Bitcoin was trading above $7400 on Wednesday morning, following a recovery from as low as $5880. Crypto investors hoped the rally will continue, but they could not predict that just a few hours later Goldman Sachs will say it is abandoning its plans to establish a cryptocurrency trading desk, citing the ambiguous regulatory environment as a reason for its decision.
Just like a rabbit hearing a strange noise from the bushes, Bitcoin traders rushed to sell now and ask questions later. As a result, the price of the largest virtual currency plunged sharply to $6253 earlier today, losing over 15% or roughly $1150 per coin in less than 24 hours.
While hardly anyone could have predicted that Goldman will scrap its plans for a crypto trading desk, the following selloff was not such a huge surprise to Elliott Wave analysts, whose attention is always focused on the price charts and not on what some institution says or does. The chart below was sent to our clients on Wednesday morning, while Bitcoin was still near $7370.
Instead of waiting for some kind of news to move the markets, Elliott Wave practitioners look for recognizable patterns to help them stay ahead of the next major price swing.

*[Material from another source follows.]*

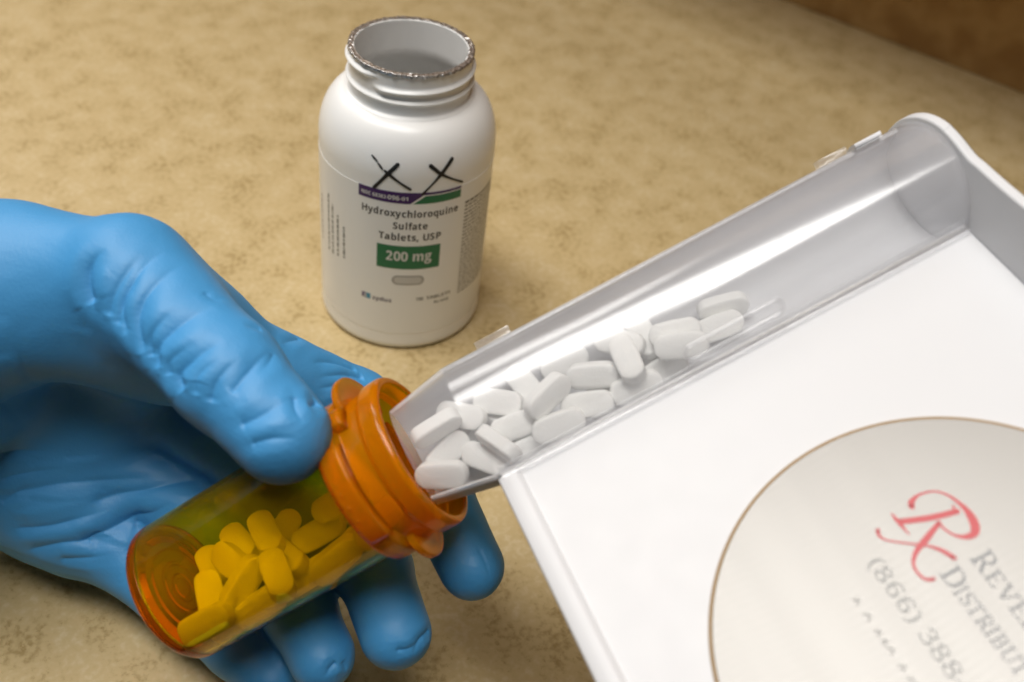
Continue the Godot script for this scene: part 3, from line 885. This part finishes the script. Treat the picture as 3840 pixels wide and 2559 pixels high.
# ---------------------------------------------------------------- tablets
func tablet_mesh(l: float, w: float, t: float, seed_: int) -> ArrayMesh:
	var sc := [0.0, 0.45, 0.75, 0.90, 0.95, 0.985, 1.0, 1.0, 0.985, 0.95, 0.90, 0.75, 0.45, 0.0]
	var hs := [1.0, 0.98, 0.91, 0.81, 0.75, 0.67, 0.58, -0.58, -0.67, -0.75, -0.81, -0.91, -0.98, -1.0]
	var pts := PackedVector3Array()
	var cols := 40
	var rough := noise(seed_, 0.6)
	for k in sc.size():
		for i in cols:
			var a := TAU * i / cols
			var e := Vector2(cos(a), sin(a))
			var cx := (l - w) * 0.5 * clampf(e.x * 3.0, -1.0, 1.0)
			var p := Vector3(cx + e.x * w * 0.5 * sc[k], hs[k] * t * 0.5, e.y * w * 0.5 * sc[k])
			pts.append(p + Vector3.ONE * 0.05 * rough.get_noise_3dv(p))
	return mesh_of(pts, grid(sc.size(), cols, true, false, true))

var tablet_shapes := []
var chalk: StandardMaterial3D

func tablet(at: Vector3, along: Vector3, face: Vector3, k: int, label: String, group: String) -> void:
	var x := along.normalized()
	var y := (face - x * face.dot(x)).normalized()
	var o := put("tablet", tablet_shapes[k % tablet_shapes.size()], chalk)
	o.transform = Transform3D(Basis(x, y, x.cross(y)), at * MM)
	tag(o, label, "tablet", group)

func white_tablets() -> void:
	chalk = mat(lin(0.93, 0.93, 0.91), 0.55, 0.4)
	var speck := noise_tex(noise(51, 0.05), 256)
	chalk.heightmap_enabled = true
	chalk.heightmap_texture = speck
	chalk.heightmap_scale = 0.008
	chalk.uv1_triplanar = true
	chalk.uv1_scale = Vector3.ONE * 110.0
	for k in 3: tablet_shapes.append(tablet_mesh(12.6 + 0.1 * k, 6.2, 4.0 + 0.1 * k, 60 + k))
	var tz := TRAY_X.cross(TRAY_Y)
	for i in WHITE.size():
		var p: Array = WHITE[i]
		var f := func(a: int) -> Vector3: return TRAY_X * p[a] + TRAY_Y * p[a + 1] + tz * p[a + 2]
		tablet(TRAY_AT + f.call(0), f.call(3), f.call(6), i, "white oblong tablet " + WHITE_WHERE[i], "white tablets in the tray's tube")

func vial_tablets() -> void:
	var z := VIAL_X.cross(VIAL_Y)
	var shapes := tablet_shapes
	tablet_shapes = []
	chalk = chalk.duplicate()
	chalk.albedo_color = lin(0.93, 0.93, 0.91)
	for k in 3: tablet_shapes.append(tablet_mesh(14.4 + 0.1 * k, 6.7, 4.4 + 0.1 * k, 70 + k))
	for i in YELLOW.size():
		var p: Array = YELLOW[i]
		var f := func(a: int) -> Vector3: return VIAL_X * p[a] + VIAL_Y * p[a + 1] + z * p[a + 2]
		tablet(VIAL_AT + f.call(0), f.call(3), f.call(6), i, "tablet seen yellow through the orange vial, " + YELLOW_WHERE[i], "tablets inside the orange vial")
	tablet_shapes = shapes

# ---------------------------------------------------------------- gloved hand
const HAND_SETS := [   # how softly bones join, how softly the set joins the rest, bones (from, to, radius, radius)
	[20.0, 20.0, [[Vector3(-157.7, 98.0, -168.6), Vector3(-285.0, 92.0, -200.0), 20.0, 30.0], [Vector3(-156.6, 80.0, -161.9), Vector3(-285.0, 92.0, -200.0), 22.0, 30.0], [Vector3(-179.0, 47.0, -175.9), Vector3(-285.0, 92.0, -200.0), 18.0, 28.0], [Vector3(-156.6, 80.0, -161.9), Vector3(-107.5, 58.0, -197.3), 16.0, 8.0], [Vector3(-157.7, 98.0, -168.6), Vector3(-83.9, 94.0, -183.3), 12.0, 10.5], [Vector3(-179.0, 47.0, -175.9), Vector3(-116.9, 40.0, -186.0), 13.0, 10.5], [Vector3(-179.0, 47.0, -175.9), Vector3(-121.8, 25.0, -175.8), 12.0, 9.0], [Vector3(-179.0, 47.0, -175.9), Vector3(-151.9, 29.0, -179.4), 12.0, 11.0], [Vector3(-151.9, 29.0, -179.4), Vector3(-121.8, 25.0, -175.8), 11.0, 10.0], [Vector3(-157.7, 98.0, -168.6), Vector3(-127.7, 104.0, -186.9), 13.0, 13.0], [Vector3(-83.9, 94.0, -183.3), Vector3(-107.5, 58.0, -197.3), 9.0, 8.0], [Vector3(-107.5, 58.0, -197.3), Vector3(-116.9, 40.0, -186.0), 10.0, 10.0], [Vector3(-116.9, 40.0, -186.0), Vector3(-121.8, 25.0, -175.8), 10.0, 10.0], [Vector3(-127.7, 104.0, -186.9), Vector3(-83.9, 94.0, -183.3), 11.0, 9.5], [Vector3(-121.8, 25.0, -175.8), Vector3(-81.2, 19.0, -152.2), 10.5, 8.0]]],
	[3.0, 8.0, [[Vector3(-83.9, 94.0, -183.3), Vector3(-41.9, 62.0, -197.2), 12.8, 11.0], [Vector3(-41.9, 62.0, -197.2), Vector3(-14.6, 60.0, -172.6), 10.5, 9.5], [Vector3(-14.6, 60.0, -172.6), Vector3(-1.9, 57.0, -152.6), 9.5, 8.6]]],
	[3.0, 5.0, [[Vector3(-107.5, 58.0, -197.3), Vector3(-52.6, 46.0, -175.2), 11.0, 10.0], [Vector3(-52.6, 46.0, -175.2), Vector3(-27.4, 46.0, -154.7), 10.0, 9.8], [Vector3(-27.4, 46.0, -154.7), Vector3(-18.5, 46.0, -137.1), 9.8, 9.2]]],
	[3.0, 5.0, [[Vector3(-116.9, 40.0, -186.0), Vector3(-66.5, 34.0, -165.0), 10.5, 9.5], [Vector3(-66.5, 34.0, -165.0), Vector3(-45.5, 34.0, -145.9), 9.5, 9.3], [Vector3(-45.5, 34.0, -145.9), Vector3(-36.7, 35.0, -133.7), 9.3, 8.6]]],
	[3.0, 5.0, [[Vector3(-121.8, 25.0, -175.8), Vector3(-81.2, 19.0, -152.2), 10.0, 8.5], [Vector3(-81.2, 19.0, -152.2), Vector3(-62.2, 20.0, -140.9), 8.5, 8.0], [Vector3(-62.2, 20.0, -140.9), Vector3(-50.5, 20.0, -133.6), 8.0, 7.4]]],
	[4.0, 10.0, [[Vector3(-127.7, 104.0, -186.9), Vector3(-93.8, 112.0, -182.3), 14.0, 14.6], [Vector3(-93.8, 112.0, -182.3), Vector3(-63.5, 108.0, -159.2), 15.0, 12.5], [Vector3(-63.5, 108.0, -159.2), Vector3(-47.4, 104.0, -147.1), 12.5, 11.0]]],
]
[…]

The chart above revealed an impulsive decline from $8497 to $5880, labeled i-ii-iii-iv-v, followed by a three-wave a-b-c recovery up to $7412. According to the theory, once this 5-3 wave cycle was complete, the trend was supposed to resume in the direction of the five-wave sequence. In addition, the price was approaching the resistance cluster formed by the upper line of the corrective channel and the 61.8% Fibonacci level, giving us another reason to expect a bearish reversal soon. What happened next was startling only to those unaware of the Elliott Wave pattern.
BTC/USD started crashing almost immediately so wave “c” could not even make it to the 61.8% level. Goldman’s decision to abandon its crpytocurrency trading desk triggered a selloff, which was supposed to happen anyway, because the Elliott Wave stage was already set for it.
It is important to make a difference between a reason and a catalyst. Here, Goldman Sachs (NYSE:GS) provided the catalyst, but the real reason for the plunge was the bearish Elliott Wave setup. Being aware of this difference saves traders the trouble to worry about catalysts. If the wave count is correct, a catalyst should eventually confirm it, even though you can never know what that catalyst will be exactly.